◆ Work to complete ◆
Locate every line in the records below that contains the word "scene", and copy each one.

Data records:
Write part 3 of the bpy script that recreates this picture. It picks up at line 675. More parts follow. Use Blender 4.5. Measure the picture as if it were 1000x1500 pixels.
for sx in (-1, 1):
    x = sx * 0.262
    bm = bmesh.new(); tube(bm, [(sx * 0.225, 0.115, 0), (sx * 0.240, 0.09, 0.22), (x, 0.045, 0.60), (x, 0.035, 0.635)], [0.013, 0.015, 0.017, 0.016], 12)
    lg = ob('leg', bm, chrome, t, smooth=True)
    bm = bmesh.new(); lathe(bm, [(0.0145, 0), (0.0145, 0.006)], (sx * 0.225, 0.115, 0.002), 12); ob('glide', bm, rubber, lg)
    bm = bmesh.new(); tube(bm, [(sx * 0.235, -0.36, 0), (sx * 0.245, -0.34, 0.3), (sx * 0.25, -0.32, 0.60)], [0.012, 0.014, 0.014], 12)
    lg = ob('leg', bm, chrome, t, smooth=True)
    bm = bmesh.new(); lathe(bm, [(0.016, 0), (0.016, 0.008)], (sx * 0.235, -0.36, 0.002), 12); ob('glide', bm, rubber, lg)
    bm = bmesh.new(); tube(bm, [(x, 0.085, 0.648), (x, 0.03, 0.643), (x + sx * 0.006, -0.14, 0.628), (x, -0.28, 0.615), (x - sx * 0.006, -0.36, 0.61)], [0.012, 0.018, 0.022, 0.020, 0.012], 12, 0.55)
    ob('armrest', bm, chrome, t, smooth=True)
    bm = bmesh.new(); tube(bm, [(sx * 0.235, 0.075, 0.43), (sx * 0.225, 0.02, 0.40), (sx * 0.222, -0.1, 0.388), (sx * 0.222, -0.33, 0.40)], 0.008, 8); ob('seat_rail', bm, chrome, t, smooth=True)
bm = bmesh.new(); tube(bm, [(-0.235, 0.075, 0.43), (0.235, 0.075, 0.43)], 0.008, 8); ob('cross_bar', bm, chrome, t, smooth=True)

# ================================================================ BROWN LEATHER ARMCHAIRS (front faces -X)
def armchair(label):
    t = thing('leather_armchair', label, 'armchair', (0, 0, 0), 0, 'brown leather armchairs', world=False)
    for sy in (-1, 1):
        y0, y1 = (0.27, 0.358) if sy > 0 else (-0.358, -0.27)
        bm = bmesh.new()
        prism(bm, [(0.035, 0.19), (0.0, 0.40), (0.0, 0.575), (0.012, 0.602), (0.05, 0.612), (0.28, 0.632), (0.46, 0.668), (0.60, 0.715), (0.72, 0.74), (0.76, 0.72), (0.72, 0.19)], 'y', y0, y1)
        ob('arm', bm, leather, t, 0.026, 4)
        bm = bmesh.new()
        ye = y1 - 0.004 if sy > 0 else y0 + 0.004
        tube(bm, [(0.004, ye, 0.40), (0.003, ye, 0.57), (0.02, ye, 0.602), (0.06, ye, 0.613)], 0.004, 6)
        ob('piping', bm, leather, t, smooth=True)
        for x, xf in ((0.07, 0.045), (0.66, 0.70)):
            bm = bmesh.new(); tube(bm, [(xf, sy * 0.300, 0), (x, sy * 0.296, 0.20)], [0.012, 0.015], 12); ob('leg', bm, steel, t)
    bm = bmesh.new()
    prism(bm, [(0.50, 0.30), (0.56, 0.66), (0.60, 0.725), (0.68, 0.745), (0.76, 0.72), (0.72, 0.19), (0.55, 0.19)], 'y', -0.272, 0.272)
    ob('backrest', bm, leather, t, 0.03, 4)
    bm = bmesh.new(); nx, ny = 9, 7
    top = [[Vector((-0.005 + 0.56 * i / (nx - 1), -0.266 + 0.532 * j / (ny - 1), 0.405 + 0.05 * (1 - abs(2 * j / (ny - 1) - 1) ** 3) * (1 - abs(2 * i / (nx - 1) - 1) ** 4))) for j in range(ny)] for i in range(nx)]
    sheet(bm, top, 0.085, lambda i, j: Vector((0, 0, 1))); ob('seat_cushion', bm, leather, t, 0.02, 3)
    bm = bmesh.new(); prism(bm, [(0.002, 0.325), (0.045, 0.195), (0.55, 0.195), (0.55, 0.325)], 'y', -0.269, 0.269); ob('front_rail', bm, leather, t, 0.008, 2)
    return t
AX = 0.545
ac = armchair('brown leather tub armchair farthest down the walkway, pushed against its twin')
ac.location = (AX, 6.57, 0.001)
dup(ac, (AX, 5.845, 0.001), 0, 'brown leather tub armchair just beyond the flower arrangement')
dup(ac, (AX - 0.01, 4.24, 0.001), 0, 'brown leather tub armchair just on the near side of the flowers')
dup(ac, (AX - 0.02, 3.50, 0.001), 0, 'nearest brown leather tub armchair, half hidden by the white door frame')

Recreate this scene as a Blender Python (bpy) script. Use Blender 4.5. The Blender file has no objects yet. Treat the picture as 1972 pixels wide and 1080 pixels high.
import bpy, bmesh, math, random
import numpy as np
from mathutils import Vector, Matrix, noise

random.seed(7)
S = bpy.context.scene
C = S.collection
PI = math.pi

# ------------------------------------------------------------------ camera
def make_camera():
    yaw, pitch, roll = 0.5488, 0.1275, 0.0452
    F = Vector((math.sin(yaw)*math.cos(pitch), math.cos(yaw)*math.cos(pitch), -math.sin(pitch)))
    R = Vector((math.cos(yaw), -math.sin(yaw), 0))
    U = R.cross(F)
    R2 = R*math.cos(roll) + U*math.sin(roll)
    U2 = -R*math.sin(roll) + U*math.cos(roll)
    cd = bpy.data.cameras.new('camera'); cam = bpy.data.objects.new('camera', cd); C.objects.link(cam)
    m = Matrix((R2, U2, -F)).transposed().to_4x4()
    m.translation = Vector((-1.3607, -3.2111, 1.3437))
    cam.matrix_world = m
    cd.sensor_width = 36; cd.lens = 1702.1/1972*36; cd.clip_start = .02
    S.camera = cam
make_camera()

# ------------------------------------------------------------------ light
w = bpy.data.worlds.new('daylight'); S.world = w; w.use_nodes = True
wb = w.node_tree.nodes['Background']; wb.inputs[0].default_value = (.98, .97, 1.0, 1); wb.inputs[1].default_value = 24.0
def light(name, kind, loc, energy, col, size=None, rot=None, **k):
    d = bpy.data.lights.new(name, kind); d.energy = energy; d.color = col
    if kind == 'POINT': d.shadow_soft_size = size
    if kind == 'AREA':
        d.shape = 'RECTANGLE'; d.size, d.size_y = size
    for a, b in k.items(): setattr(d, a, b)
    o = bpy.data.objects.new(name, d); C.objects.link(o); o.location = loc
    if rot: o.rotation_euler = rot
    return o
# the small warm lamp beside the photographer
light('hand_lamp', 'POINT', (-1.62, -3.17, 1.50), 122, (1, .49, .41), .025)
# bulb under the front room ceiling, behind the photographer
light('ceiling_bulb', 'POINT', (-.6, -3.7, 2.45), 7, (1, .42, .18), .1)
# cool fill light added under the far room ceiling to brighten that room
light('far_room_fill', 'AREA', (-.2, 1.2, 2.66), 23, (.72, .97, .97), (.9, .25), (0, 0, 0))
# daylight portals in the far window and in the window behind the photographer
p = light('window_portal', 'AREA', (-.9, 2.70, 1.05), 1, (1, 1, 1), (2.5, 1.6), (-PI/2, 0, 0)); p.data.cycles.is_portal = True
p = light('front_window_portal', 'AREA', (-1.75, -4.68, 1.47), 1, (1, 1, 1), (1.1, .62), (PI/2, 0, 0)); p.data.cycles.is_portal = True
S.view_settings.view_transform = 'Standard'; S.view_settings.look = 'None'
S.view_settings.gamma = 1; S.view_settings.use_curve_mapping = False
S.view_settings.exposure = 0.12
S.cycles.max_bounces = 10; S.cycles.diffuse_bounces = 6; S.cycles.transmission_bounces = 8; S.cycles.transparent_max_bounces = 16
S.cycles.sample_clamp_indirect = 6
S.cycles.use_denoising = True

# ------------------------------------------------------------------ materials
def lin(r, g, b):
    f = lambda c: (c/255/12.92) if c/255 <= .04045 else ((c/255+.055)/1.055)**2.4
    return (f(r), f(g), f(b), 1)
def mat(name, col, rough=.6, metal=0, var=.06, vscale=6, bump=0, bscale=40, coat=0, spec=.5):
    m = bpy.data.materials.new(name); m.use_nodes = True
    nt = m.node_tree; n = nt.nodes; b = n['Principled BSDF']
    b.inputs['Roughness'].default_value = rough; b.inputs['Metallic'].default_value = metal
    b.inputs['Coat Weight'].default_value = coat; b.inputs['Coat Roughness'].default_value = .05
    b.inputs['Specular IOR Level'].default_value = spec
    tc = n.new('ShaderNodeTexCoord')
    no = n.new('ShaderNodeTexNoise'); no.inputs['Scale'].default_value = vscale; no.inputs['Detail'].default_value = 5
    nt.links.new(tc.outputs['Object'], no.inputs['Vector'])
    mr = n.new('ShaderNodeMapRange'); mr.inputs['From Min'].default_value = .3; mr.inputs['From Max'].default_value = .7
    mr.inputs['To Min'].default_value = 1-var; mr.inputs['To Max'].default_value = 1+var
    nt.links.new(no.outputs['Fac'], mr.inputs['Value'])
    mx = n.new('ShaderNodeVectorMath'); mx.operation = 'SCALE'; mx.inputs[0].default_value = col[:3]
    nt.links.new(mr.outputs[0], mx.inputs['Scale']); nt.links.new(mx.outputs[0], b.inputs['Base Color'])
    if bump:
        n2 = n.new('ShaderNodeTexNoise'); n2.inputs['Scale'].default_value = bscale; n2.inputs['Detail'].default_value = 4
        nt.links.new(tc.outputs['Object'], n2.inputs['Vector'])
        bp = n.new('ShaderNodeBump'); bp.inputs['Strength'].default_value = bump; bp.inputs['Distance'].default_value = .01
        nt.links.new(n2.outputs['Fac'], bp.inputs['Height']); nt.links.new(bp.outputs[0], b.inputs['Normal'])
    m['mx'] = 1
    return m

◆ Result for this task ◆
Recreate this scene as a Blender Python (bpy) script. Use Blender 4.5. The Blender file has no objects yet. Treat the picture as 1972 pixels wide and 1080 pixels high.
S = bpy.context.scene